What’s at stake is not a city’s or state’s right to sue anyone in the normal sense of the word – dragging them into court where they face the threat of having to pay damages or a fine, or go to prison, or be ordered to perform [or not perform] some act. The suits that are being talked about seek what are known as Declaratory Rulings, which are ruling from a court that declare what the law is. The idea is to let a state or agency get a ruling from a judge about its obligations before agreeing [or refusing] to turn over records that someone thinks are public and someone else [presumably the agency] thinks are not.
Suppose the state freedom of information act says that cities or state agencies need not turn over records that concern matters that are the subject of ongoing “law enforcement” investigations. The state gets a request from the Capitol News for records concerning the environmental activities of John Brown, who as it happens is the subject of a civil investigation for polluting a local river.

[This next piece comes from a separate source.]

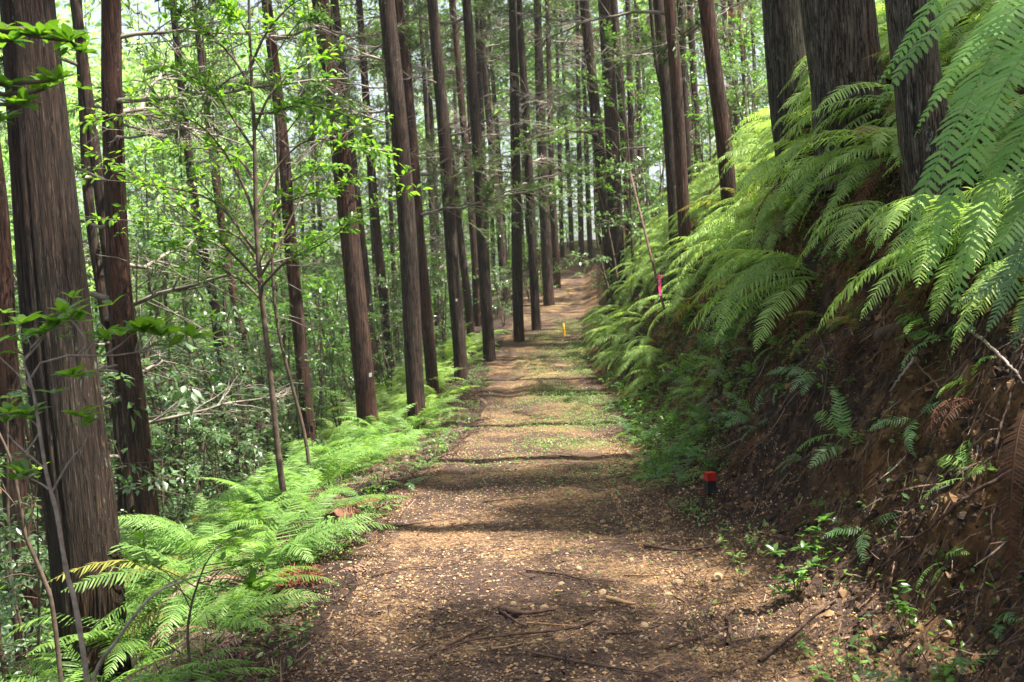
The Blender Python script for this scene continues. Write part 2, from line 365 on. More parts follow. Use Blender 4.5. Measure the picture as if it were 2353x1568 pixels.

Was the term “law enforcement” intended by the state legislature to cover civil as well as criminal investigations? If the state can’t seek a declaratory ruling on the question, then the only thing it can do is refuse to turn over the records and await a suit by the Capitol News. But if it has the right to seek a declaratory ruling, it can go to court – with the Capitol News as a nominal defendant that is at risk of getting its request turned down, but little else – and find out from a judge whether the law was indeed intended to shield records of civil as well as criminal investigations. That’s arguably more efficient than waiting around to get sued.
There are legitimate issues surrounding the right to seek a Declaratory Ruling on a request for [potentially] public information, but the notion that doing so somehow infringes on the right of the person who asked by intimidating them or dragging them into court isn’t one of them.